[Information shown]
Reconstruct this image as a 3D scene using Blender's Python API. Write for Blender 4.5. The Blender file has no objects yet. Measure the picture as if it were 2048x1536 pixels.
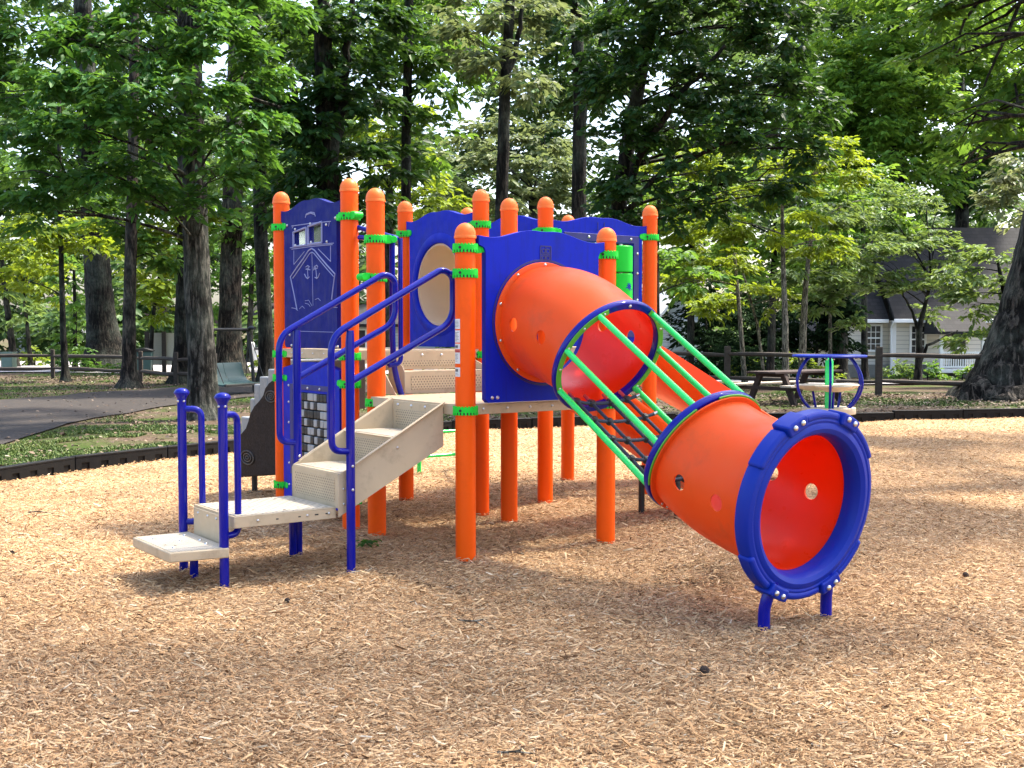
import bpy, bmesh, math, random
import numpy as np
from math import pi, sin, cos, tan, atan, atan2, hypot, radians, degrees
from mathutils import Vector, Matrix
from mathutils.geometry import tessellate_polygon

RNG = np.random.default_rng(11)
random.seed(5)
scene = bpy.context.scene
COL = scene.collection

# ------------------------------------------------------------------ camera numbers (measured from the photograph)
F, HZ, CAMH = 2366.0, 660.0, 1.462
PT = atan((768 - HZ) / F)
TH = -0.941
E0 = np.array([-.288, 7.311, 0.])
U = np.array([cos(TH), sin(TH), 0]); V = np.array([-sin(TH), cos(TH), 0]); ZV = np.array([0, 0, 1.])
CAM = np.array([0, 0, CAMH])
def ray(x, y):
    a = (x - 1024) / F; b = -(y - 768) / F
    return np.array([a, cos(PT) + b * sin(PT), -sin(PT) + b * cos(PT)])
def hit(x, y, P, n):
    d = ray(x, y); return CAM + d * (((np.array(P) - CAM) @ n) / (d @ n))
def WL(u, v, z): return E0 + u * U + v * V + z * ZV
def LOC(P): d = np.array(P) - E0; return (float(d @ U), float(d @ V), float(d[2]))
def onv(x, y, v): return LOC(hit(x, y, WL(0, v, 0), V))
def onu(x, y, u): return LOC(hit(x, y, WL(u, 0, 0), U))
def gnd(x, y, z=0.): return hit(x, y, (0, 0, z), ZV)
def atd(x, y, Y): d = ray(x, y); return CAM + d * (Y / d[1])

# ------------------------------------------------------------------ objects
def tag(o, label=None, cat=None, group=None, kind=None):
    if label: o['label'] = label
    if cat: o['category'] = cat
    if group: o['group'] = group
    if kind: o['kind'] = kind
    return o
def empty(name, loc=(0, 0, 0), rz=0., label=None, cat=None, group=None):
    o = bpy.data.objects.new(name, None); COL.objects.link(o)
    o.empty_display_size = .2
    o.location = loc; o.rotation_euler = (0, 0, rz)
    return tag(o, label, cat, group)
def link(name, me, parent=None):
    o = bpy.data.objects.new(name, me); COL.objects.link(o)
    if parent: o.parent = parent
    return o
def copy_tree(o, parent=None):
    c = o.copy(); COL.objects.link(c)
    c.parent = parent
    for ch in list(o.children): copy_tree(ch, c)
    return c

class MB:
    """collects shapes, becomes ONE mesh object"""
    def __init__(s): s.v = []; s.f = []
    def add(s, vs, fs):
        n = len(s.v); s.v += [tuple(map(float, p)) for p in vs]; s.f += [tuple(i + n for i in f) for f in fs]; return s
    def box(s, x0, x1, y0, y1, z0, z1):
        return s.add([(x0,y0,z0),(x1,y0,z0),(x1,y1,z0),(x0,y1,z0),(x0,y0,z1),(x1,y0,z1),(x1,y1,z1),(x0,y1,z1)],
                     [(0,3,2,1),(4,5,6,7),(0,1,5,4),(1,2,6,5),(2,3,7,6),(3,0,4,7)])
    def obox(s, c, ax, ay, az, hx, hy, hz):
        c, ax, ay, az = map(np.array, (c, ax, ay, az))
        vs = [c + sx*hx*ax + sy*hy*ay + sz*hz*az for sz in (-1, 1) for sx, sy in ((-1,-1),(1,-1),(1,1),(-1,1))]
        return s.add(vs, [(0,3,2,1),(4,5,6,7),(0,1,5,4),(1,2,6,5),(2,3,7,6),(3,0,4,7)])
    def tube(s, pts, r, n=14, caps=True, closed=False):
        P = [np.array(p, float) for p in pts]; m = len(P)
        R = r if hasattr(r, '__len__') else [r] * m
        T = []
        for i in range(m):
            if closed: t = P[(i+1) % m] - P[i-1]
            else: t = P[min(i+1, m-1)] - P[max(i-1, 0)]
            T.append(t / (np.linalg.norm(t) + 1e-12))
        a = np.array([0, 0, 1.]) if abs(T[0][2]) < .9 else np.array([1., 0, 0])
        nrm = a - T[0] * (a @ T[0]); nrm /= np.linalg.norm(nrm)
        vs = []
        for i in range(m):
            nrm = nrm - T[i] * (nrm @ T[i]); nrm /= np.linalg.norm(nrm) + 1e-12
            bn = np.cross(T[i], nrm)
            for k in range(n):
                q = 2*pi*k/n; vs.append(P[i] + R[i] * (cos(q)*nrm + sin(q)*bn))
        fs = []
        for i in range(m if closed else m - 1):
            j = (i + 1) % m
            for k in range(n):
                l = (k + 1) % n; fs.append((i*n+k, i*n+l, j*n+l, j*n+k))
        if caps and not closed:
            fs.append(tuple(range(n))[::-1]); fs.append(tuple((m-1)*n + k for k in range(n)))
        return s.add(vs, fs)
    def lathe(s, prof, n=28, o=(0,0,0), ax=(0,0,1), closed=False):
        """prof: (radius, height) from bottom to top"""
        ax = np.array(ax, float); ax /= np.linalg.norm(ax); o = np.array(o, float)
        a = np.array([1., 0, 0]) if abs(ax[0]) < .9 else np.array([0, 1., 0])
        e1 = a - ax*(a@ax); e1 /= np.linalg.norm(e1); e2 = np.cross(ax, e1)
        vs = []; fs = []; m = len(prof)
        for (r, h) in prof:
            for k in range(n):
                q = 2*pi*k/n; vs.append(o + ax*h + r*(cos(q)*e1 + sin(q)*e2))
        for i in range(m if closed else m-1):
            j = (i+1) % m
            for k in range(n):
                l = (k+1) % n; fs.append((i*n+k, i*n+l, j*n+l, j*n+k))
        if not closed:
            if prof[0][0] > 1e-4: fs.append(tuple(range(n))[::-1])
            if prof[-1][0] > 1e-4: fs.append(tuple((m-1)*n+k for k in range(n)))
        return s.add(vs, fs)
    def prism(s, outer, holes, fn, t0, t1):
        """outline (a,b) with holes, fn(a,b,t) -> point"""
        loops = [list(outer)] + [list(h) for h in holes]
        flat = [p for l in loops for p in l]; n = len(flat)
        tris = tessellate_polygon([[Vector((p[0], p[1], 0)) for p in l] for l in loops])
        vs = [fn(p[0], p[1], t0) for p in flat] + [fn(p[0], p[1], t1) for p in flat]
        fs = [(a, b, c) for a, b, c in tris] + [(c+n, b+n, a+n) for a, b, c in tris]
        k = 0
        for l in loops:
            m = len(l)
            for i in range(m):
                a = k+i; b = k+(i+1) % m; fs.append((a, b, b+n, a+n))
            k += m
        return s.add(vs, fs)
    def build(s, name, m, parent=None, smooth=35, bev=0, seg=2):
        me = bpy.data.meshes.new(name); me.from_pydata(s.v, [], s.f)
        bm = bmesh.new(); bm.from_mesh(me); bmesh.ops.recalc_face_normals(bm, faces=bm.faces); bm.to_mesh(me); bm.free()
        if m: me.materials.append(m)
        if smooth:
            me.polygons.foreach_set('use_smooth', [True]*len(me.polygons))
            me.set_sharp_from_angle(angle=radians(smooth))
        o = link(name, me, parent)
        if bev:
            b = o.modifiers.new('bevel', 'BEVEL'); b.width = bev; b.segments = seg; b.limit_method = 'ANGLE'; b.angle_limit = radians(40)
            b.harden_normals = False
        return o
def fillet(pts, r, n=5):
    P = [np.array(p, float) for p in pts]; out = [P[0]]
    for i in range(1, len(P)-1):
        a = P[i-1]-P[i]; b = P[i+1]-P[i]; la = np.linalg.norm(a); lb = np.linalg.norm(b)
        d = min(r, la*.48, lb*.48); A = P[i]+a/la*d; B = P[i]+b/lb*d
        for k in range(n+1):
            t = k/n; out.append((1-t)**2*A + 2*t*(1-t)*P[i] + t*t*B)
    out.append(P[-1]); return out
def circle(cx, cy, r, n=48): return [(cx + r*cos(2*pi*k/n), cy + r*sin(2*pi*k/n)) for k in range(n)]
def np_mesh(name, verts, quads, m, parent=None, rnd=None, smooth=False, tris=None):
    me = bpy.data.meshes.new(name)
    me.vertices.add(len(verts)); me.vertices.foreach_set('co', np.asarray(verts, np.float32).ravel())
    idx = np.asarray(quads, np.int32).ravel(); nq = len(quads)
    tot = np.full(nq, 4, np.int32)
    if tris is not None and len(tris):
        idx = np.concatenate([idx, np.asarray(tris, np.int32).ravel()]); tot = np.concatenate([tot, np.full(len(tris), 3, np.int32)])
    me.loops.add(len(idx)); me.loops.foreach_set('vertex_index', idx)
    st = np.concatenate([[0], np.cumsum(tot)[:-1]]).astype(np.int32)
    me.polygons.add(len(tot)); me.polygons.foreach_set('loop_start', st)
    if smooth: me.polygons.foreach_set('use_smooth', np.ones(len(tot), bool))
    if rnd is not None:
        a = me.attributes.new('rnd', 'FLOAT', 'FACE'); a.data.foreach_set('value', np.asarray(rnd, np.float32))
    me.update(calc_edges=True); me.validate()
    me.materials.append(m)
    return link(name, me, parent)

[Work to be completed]
Return nothing but the lines running from the start of the data to the line with "COL = scene.collection", please, both ends included and no pictures.

[The response]
Reconstruct this image as a 3D scene using Blender's Python API. Write for Blender 4.5. The Blender file has no objects yet. Measure the picture as if it were 2048x1536 pixels.
import bpy, bmesh, math, random
import numpy as np
from math import pi, sin, cos, tan, atan, atan2, hypot, radians, degrees
from mathutils import Vector, Matrix
from mathutils.geometry import tessellate_polygon

RNG = np.random.default_rng(11)
random.seed(5)
scene = bpy.context.scene
COL = scene.collection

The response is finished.